The other day I got an email from my friend Damon (who I haven't spoken to in ages and hearing from him, even through Facebook, pretty much made my day), and he made a comment about "the weird shit" he wrote in my 10th grade yearbook (this obviously after reading the first installment of "Yearbook Thursday," which, yeah, I do think that's pretty cool*), so I pulled out my trusty 10th grade yearbook and started looking, and right now I can't find it. Oh it's there alright, but I think he did something sneaky and wrote on one of the inside pages and right now, at this moment, I can't locate it.
So you'll just have to wait until next time.
Today's entry:
Irene!
We've known each other for some time. I think I've known you longer than any of my friends. The amazing thing is, we're still friends. Let's stay that way.
- Jeremy
P.S. Keep practicing your flute! You're the best.
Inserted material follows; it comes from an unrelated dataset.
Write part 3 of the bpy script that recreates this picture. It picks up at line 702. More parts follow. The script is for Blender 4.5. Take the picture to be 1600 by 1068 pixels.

Well, he didn't lie: Jeremy and I met in kindergarten and were friends from that day forward. Maybe in later years not as close as when we played Star Wars with his action figures (not a euphemism) or a game of our own invention, "Cat and Dog" or when his mother would drive us to the beach in her Pinto (until my mother asked her to take us in the safer car - the VW) to fly kites, or when I showed him and Patrick S. my underwear in the garage - but we were friends for many years. I'd say right up until we graduated high school and I think I never saw him again.
That's kind of sad, isn't it.
He was in band with me, and went on to be the drum major, and I'm pretty sure he did really well in school and got good grades and all that stuff, but I didn't know him very well after kindergarten. Though he did write a story, when we were in the 12th grade (in Goldman's English class), about his first kiss, which was, surprisingly, with me. I am sorry to say that I don't recall it. I'm fairly certain it didn't occur in the garage.
(I don't remember what I wrote about. I'm pretty sure it was probably a lie. I tend to lie [with good intentions, of course] about that stuff. Have you noticed?)
Anyway, his mother and my mother at some point cooked up some vision of the two of us growing up and getting married, and while I haven't seen Jeremy since 1990, I have (and my mother has) run into his mom at various Culver City institutions (Big Lots, Tommy's, Tito's), where she always makes a point of telling me how great he's doing (good job, nice car, too many trips to exotic locales for surf vacations). I don't even think I saw him at the reunion, eight years ago. Then again, I might've been too distracted at the sheer and total tackiness of that reunion to have noticed anything other than my need to go out and smoke a couple cigarettes in the parking lot with Adam and Patrick.
Ah.
The good ol' days.
...
I've GOT to find my other yearbooks.
*He also left a comment, which I also think is pretty cool. Hint hint, nudge nudge.